British public don’t trust banks 10 years after crisis: survey
A majority of Britons do not trust banks and think they did not face severe enough penalties for their part in the 2008 financial crisis, a survey showed Thursday.
Next month will mark the 10th anniversary of the collapse of investment bank Lehman Brothers, as a bubble in the United States subprime mortgage market burst.
The poll of 2,250 adults by YouGov on behalf of campaign group Positive Money underlines the extent to which banks still have to work to rebuild public trust, despite years of restructuring and paying fines and compensation for misbehavior.
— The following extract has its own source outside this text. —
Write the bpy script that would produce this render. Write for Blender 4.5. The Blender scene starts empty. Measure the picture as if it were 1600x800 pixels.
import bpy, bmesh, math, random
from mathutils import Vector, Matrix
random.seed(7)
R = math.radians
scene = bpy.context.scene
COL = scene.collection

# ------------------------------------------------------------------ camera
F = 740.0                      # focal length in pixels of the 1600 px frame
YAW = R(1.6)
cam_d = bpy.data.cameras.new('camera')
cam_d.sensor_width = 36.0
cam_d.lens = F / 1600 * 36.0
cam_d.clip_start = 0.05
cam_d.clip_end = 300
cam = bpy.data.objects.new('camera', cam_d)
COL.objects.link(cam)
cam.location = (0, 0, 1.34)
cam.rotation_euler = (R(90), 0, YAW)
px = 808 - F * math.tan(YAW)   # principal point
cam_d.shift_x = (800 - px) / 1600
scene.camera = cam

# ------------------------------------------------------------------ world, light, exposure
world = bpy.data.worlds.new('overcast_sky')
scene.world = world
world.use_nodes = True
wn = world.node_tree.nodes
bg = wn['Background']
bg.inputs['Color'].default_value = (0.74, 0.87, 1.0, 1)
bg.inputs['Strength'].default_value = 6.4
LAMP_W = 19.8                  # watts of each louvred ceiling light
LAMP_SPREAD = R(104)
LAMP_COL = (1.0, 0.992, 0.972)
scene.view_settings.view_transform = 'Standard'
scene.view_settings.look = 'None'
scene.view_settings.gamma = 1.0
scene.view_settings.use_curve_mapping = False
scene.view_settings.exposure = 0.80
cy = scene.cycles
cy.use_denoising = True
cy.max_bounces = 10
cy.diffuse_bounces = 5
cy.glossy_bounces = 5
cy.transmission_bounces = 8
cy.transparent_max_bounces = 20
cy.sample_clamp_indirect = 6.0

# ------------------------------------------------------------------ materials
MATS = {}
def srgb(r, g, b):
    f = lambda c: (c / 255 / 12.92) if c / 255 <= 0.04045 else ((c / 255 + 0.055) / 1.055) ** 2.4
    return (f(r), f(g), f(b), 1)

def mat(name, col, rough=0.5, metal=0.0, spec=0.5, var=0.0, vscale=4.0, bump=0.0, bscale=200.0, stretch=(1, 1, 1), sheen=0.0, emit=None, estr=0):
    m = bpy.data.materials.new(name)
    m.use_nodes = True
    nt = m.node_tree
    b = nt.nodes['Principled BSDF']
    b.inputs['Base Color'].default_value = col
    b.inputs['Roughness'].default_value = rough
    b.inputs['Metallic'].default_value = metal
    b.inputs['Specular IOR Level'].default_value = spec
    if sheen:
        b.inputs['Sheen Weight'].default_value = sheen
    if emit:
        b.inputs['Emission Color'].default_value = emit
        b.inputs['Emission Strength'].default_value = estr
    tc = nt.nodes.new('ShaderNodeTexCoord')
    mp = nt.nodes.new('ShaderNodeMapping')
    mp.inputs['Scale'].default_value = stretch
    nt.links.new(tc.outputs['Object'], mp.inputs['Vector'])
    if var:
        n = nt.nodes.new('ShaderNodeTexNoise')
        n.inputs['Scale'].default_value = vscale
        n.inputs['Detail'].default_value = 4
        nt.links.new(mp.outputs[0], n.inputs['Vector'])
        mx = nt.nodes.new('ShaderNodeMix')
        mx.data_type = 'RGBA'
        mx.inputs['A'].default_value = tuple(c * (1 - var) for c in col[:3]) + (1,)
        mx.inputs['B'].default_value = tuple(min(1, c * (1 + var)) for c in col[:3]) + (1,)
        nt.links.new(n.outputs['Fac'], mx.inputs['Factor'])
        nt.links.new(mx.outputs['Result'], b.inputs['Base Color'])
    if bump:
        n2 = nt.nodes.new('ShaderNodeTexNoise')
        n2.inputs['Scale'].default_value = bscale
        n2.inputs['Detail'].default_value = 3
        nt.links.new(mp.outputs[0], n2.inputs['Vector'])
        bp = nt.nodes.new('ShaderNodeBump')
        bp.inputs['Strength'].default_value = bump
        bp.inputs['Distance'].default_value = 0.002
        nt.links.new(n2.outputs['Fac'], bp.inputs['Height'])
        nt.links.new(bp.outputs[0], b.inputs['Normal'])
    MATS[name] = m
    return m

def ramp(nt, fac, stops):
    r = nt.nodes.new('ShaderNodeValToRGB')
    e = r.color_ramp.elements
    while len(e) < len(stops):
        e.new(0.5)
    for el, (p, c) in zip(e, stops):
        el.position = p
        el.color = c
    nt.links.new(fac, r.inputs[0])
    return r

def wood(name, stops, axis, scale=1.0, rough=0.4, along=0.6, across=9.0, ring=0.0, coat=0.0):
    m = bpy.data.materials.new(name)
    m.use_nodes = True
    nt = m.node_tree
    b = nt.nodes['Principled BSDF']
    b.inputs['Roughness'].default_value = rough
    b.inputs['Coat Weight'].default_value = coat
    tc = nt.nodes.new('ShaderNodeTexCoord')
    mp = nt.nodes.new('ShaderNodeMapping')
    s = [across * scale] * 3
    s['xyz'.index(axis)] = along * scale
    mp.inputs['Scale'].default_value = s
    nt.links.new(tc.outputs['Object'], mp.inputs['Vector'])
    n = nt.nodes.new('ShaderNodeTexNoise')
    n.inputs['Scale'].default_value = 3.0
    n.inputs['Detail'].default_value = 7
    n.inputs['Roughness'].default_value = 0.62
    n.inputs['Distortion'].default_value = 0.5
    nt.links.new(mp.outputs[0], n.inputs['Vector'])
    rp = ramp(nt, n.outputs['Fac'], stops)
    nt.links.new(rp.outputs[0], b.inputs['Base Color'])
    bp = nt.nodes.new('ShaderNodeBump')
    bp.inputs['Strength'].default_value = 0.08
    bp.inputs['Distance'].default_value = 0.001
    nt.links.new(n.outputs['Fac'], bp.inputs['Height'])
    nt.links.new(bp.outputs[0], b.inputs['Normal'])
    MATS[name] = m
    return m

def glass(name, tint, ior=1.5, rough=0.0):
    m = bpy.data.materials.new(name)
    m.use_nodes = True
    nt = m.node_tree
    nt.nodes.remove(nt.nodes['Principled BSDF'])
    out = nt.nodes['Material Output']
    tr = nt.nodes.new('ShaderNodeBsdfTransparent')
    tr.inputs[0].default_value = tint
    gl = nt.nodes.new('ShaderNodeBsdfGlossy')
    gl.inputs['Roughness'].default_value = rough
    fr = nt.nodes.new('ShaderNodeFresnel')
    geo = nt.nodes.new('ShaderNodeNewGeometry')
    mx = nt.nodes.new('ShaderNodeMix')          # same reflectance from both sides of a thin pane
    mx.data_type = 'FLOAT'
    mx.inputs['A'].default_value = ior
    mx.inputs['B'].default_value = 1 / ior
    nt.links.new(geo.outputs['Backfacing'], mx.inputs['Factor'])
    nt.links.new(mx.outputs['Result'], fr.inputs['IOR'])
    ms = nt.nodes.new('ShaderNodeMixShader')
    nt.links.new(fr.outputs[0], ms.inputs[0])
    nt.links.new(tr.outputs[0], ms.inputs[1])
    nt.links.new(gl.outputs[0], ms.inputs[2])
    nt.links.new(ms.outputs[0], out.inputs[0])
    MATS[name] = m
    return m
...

The survey found 66 percent of adults in Britain do not trust banks to work in the best interests of society.
“The finance sector takes its responsibility to wider society extremely seriously and has undertaken significant reform in the last 10 years to ensure that the taxpayer should never need to bail out a bank again,” a spokesperson for UK Finance which represents the banking industry said.
Those reforms include separating depositors’ money from riskier investment banking activity, and making senior bankers more accountable.
British banks including Royal Bank of Scotland, Barclays and HSBC had in common with US banks sold risky securities tied to home loans, and were blamed by regulators, politicians and the public for the crisis.
Banks globally have paid the price financially and reputationally, paying out more than $320 billion in fines since 2008 as regulators probed them for mis-selling securities and rigging interest rate and foreign exchange rate benchmarks.
The US Justice Department on Tuesday said RBS will pay $4.9 billion to settle claims that misled investors on mortgage-backed securities between 2005 and 2008.
The survey released Thursday said 72 percent of adults believe banks should have faced more severe penalties, despite tough post-crisis regulations which have crimped profits.